## begin Material

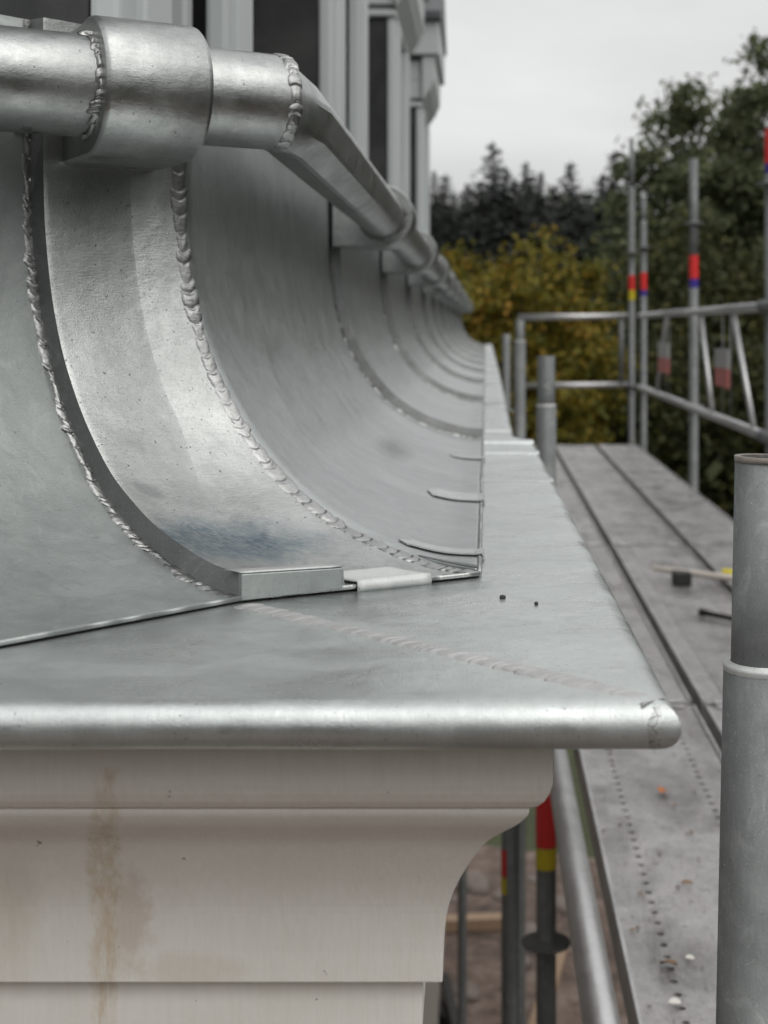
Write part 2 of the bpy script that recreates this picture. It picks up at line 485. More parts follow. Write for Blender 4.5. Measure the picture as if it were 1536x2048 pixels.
M['blue'] = flat('blue_sticker', (0.055, 0.035, 0.30), 0.4, 0.08, 30, 0.05)
M['yellow'] = flat('yellow_sticker', (0.62, 0.52, 0.02), 0.4, 0.08, 30, 0.05)
M['tag_white'] = flat('tag_white', (0.42, 0.42, 0.42), 0.5, 0.2, 30, 0.05)
M['tag_red'] = flat('tag_red', (0.55, 0.16, 0.15), 0.5, 0.2, 30, 0.05)
M['wood'] = flat('timber', (0.28, 0.19, 0.125), 0.75, 0.25, 12, 0.4)
M['wood_pale'] = flat('pale_timber', (0.55, 0.50, 0.45), 0.7, 0.15, 20, 0.3)
M['rust'] = flat('rusty_rim', (0.22, 0.195, 0.172), 0.8, 0.45, 160, 0.4)
M['black'] = flat('black_rubber', (0.02, 0.02, 0.02), 0.6, 0.2, 30, 0.2)
M['leaf_orange'] = flat('leaf_orange', (0.45, 0.14, 0.04), 0.6, 0.3, 60, 0.3)
M['leaf_brown'] = flat('leaf_brown', (0.20, 0.13, 0.08), 0.7, 0.3, 60, 0.3)
M['chip'] = flat('pale_chip', (0.62, 0.60, 0.56), 0.7, 0.2, 60, 0.3)
M['bark'] = flat('bark', (0.09, 0.075, 0.06), 0.9, 0.3, 10, 0.6)

def foliage(name, cols, rough=0.7):
    m, n, l, b = new_mat(name)
    g = n.new("ShaderNodeNewGeometry")
    v = n.new("ShaderNodeTexCoord").outputs['Object']
    f = nz(n, l, v, 0.9, 3, 0.6)
    t = mth(n, l, 'ADD', mth(n, l, 'MULTIPLY', g.outputs['Random Per Island'], 0.55), mth(n, l, 'MULTIPLY', f, 0.9))
    t = mth(n, l, 'SUBTRACT', t, 0.22, True)
    r = n.new("ShaderNodeValToRGB")
    e = r.color_ramp.elements
    while len(e) < len(cols): e.new(0.5)
    for k, c in enumerate(cols):
        e[k].position = k/(len(cols)-1); e[k].color = (*c, 1)
    l.new(t, r.inputs[0])
    l.new(r.outputs[0], b.inputs['Base Color'])
    b.inputs['Roughness'].default_value = rough
    b.inputs['Specular IOR Level'].default_value = 0.25
    tr = n.new("ShaderNodeBsdfTranslucent")
    l.new(r.outputs[0], tr.inputs[0])
    mx = n.new("ShaderNodeMixShader"); mx.inputs[0].default_value = 0.25
    l.new(b.outputs[0], mx.inputs[1]); l.new(tr.outputs[0], mx.inputs[2])
    l.new(mx.outputs[0], n['Material Output'].inputs[0])
    return m
M['fol_yellow'] = foliage('autumn_leaves', [(0.045, 0.048, 0.010), (0.095, 0.098, 0.016), (0.20, 0.152, 0.018), (0.31, 0.135, 0.022)])
M['fol_green'] = foliage('green_leaves', [(0.048, 0.058, 0.032), (0.105, 0.122, 0.062), (0.17, 0.185, 0.095)])
M['fol_dark'] = foliage('hedge_leaves', [(0.018, 0.023, 0.012), (0.045, 0.052, 0.020), (0.11, 0.10, 0.026)])
M['fol_fir'] = foliage('fir_needles', [(0.026, 0.031, 0.029), (0.042, 0.048, 0.044), (0.062, 0.069, 0.058)])
M['fol_far'] = foliage('far_leaves', [(0.028, 0.034, 0.018), (0.055, 0.06, 0.025), (0.095, 0.095, 0.03)])

def ground_mat():
    m, n, l, b = new_mat('building_soil')
    v = n.new("ShaderNodeTexCoord").outputs['Object']
    f = nz(n, l, v, 0.9, 8, 0.7)
    g = nz(n, l, v, 6.0, 6, 0.7)
    t = mth(n, l, 'ADD', mth(n, l, 'MULTIPLY', f, 0.6), mth(n, l, 'MULTIPLY', g, 0.4))
    r = n.new("ShaderNodeValToRGB")
    e = r.color_ramp.elements
    e.new(0.5); e.new(0.5)
    for k, (p, c) in enumerate([(0.36, (0.04, 0.03, 0.026)), (0.46, (0.10, 0.070, 0.055)), (0.54, (0.165, 0.12, 0.098)), (0.64, (0.27, 0.225, 0.20))]):
        e[k].position = p; e[k].color = (*c, 1)
    l.new(t, r.inputs[0])
    l.new(r.outputs[0], b.inputs['Base Color'])
    b.inputs['Roughness'].default_value = 0.85
    l.new(bump(n, l, t, 0.8, 0.15), b.inputs['Normal'])
    return m
M['soil'] = ground_mat()
M['rubble'] = flat('rubble', (0.17, 0.14, 0.125), 0.85, 0.4, 6, 0.5)
M['turf'] = flat('turf', (0.042, 0.050, 0.018), 0.9, 0.5, 1.2, 0.6, 0.05)

# ------------------------------------------------------------------ ground
g = MB(); R_ = 900
g.box((-R_, -R_, GROUND-0.6), (R_, R_, GROUND))
tag(g.build('ground', M['turf']), kind='structure')
def blob_sheet(name, mat, cx, cy, rx, ry, z, seed, n=60):
    mb = MB(); rnd = random.Random(seed); ph = [rnd.uniform(0, 6.28) for _ in range(5)]
    ring = []
    for k in range(n):
        a = 2*math.pi*k/n
        q = 1 + sum(0.06*math.sin((j+2)*a+ph[j]) for j in range(5))
        ring.append((cx+rx*q*math.cos(a), cy+ry*q*math.sin(a), z))
    mb.add(ring, [tuple(range(n))])
    return mb.build(name, mat)
tag(blob_sheet('soil', M['soil'], 0, 0.5, 15, 16.2, GROUND+0.012, 3), kind='structure')

# hill behind
hb = MB(); rows = []
for j in range(26):
    y = 62 + j*6.5
    rows.append([(x, y, GROUND - 0.3 + 9.0*(1/(1+math.exp(-(y-118)/14))) + 1.6*mnoise.noise(Vector((x*0.03, y*0.03, 1)))*min(1, j/5)) for x in range(-170, 221, 13)])
hb.grid(rows)
tag(hb.build('hill', M['turf']), kind='structure')

# ------------------------------------------------------------------ house
house = thing('house', 'beige rendered house block carrying the zinc eave and roof', 'house', (-3, 7, GROUND))
def loc_build(mb, name, mat, root, **kw):
    """vertices given in world metres, shifted to ROOT's frame"""
    L = root.location
    mb.v = [(x-L.x, y-L.y, z-L.z) for x, y, z in mb.v]
    return mb.build(name, mat, root, **kw)
w = MB()
w.prism([(-6.0, 1.10), (-0.62, 1.10), (-0.42, 1.30), (-0.42, 14.6), (-6.0, 14.6)], 'z', GROUND+0.01, -0.46)
loc_build(w, 'wall', M['wall'], house)
w = MB()
w.prism([(-6.0, 1.6), (-0.95, 1.6), (-0.80, 1.75), (-0.80, 14.5), (-6.0, 14.5)], 'z', 0.1, 3.3)
loc_build(w, 'upper_wall', M['cheek'], house)
w = MB()
w.prism([(-6.1, 1.5), (-0.80, 1.5), (-0.7, 1.65), (-0.7, 14.6), (-6.1, 14.6)], 'z', 3.302, 3.5)
loc_build(w, 'roof', M['dormer_roof'], house)

# ------------------------------------------------------------------ cornice (painted timber moulding)
LIP = [(-2.2, 0.695), (0.0937, 0.695), (0.0770, 2.30), (0.0475, 2.42), (0.056, 6.0), (0.062, 14.8)]
def off_path(e):
    """LIP shifted inward by e with mitred corners"""
    pts = [Vector(p) for p in LIP]; out = []
    nr = []
    for a, b in zip(pts, pts[1:]):
        d = (b-a).normalized(); nr.append(Vector((-d.y, d.x)))
    for i, p in enumerate(pts):
        if i == 0: q = p + nr[0]*e
        elif i == len(pts)-1: q = p + nr[-1]*e
        else:
            n1, n2 = nr[i-1], nr[i]
            q = p + (n1+n2)*(e/(1+n1.dot(n2)))
        out.append(q)
    return out
def sweep(prof, i0=0, i1=None, sub=1):
    """prof: list of (inset, z); rows along the eave path, from path point i0 to i1"""
    paths = [off_path(e) for e, z in prof]
    i1 = len(LIP)-1 if i1 is None else i1
    rows = []
    for i in range(i0, i1+1):
        rows.append([(paths[k][i].x, paths[k][i].y, prof[k][1]) for k in range(len(prof))])
    return rows
cornice = thing('cornice', 'off white painted timber cornice moulding under the zinc ledge, rust stained', 'cornice', (0, 0, 0))
def closed_sweep(name, prof, mat, root):
    mb = MB()
    rows = sweep(prof)
    mb.grid(rows, smooth=False, closed=True)
    mb.add(rows[0], [tuple(range(len(prof)))]); mb.add(rows[-1], [tuple(range(len(prof)))])
    o = mb.build(name, mat, root)
    return o
fas = [(0.35, -0.2075), (0.058, -0.2075), (0.058, -0.2330), (0.0584, -0.2385), (0.0598, -0.2435), (0.0622, -0.2482), (0.0655, -0.2518), (0.0700, -0.2542), (0.35, -0.2542)]
closed_sweep('fascia_board', fas, M['paint'], cornice)
def catmull(pts, n):
    out = []
    for i in range(len(pts)-1):
        p0 = pts[max(0, i-1)]; p1 = pts[i]; p2 = pts[i+1]; p3 = pts[min(len(pts)-1, i+2)]
        for k in range(n):
            t = k/n
            out.append(tuple(0.5*((2*b) + (-a+c)*t + (2*a-5*b+4*c-d)*t*t + (-a+3*b-3*c+d)*t**3) for a, b, c, d in zip(p0, p1, p2, p3)))
    out.append(pts[-1])
    return out
cove = [(0.35, -0.2544)] + catmull([(0.0700, -0.2544), (0.0708, -0.2585), (0.0760, -0.2650), (0.0830, -0.2712), (0.0918, -0.2795), (0.0985, -0.2895), (0.1051, -0.3018), (0.1095, -0.3115), (0.1134, -0.3235), (0.1155, -0.337), (0.1165, -0.350)], 3)
cove += [(0.1168, -0.3675), (0.35, -0.3675)]
co = closed_sweep('cove_moulding', cove, M['paint'], cornice)
fr = [(0.35, -0.3677), (0.1285, -0.3677), (0.1285, -0.399), (0.131, -0.404), (0.134, -0.4045), (0.134, -0.452), (0.35, -0.452)]
closed_sweep('frieze_board', fr, M['paint'], cornice)
for o in cornice.children:
    m = o.modifiers.new('bevel', 'BEVEL'); m.width = 0.0012; m.segments = 2; m.limit_method = 'ANGLE'; m.angle_limit = math.radians(35)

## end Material

● **Your instructions**
Reproduce the material above from its first line through the line containing "M['bark'] = flat('bark', (0.09, 0.075, 0.06), 0.9, 0.3, 10, 0.6)", both ends included, and skip every picture.

● **Answer to this task**
Write part 2 of the bpy script that recreates this picture. It picks up at line 485. More parts follow. Write for Blender 4.5. Measure the picture as if it were 1536x2048 pixels.
M['blue'] = flat('blue_sticker', (0.055, 0.035, 0.30), 0.4, 0.08, 30, 0.05)
M['yellow'] = flat('yellow_sticker', (0.62, 0.52, 0.02), 0.4, 0.08, 30, 0.05)
M['tag_white'] = flat('tag_white', (0.42, 0.42, 0.42), 0.5, 0.2, 30, 0.05)
M['tag_red'] = flat('tag_red', (0.55, 0.16, 0.15), 0.5, 0.2, 30, 0.05)
M['wood'] = flat('timber', (0.28, 0.19, 0.125), 0.75, 0.25, 12, 0.4)
M['wood_pale'] = flat('pale_timber', (0.55, 0.50, 0.45), 0.7, 0.15, 20, 0.3)
M['rust'] = flat('rusty_rim', (0.22, 0.195, 0.172), 0.8, 0.45, 160, 0.4)
M['black'] = flat('black_rubber', (0.02, 0.02, 0.02), 0.6, 0.2, 30, 0.2)
M['leaf_orange'] = flat('leaf_orange', (0.45, 0.14, 0.04), 0.6, 0.3, 60, 0.3)
M['leaf_brown'] = flat('leaf_brown', (0.20, 0.13, 0.08), 0.7, 0.3, 60, 0.3)
M['chip'] = flat('pale_chip', (0.62, 0.60, 0.56), 0.7, 0.2, 60, 0.3)
M['bark'] = flat('bark', (0.09, 0.075, 0.06), 0.9, 0.3, 10, 0.6)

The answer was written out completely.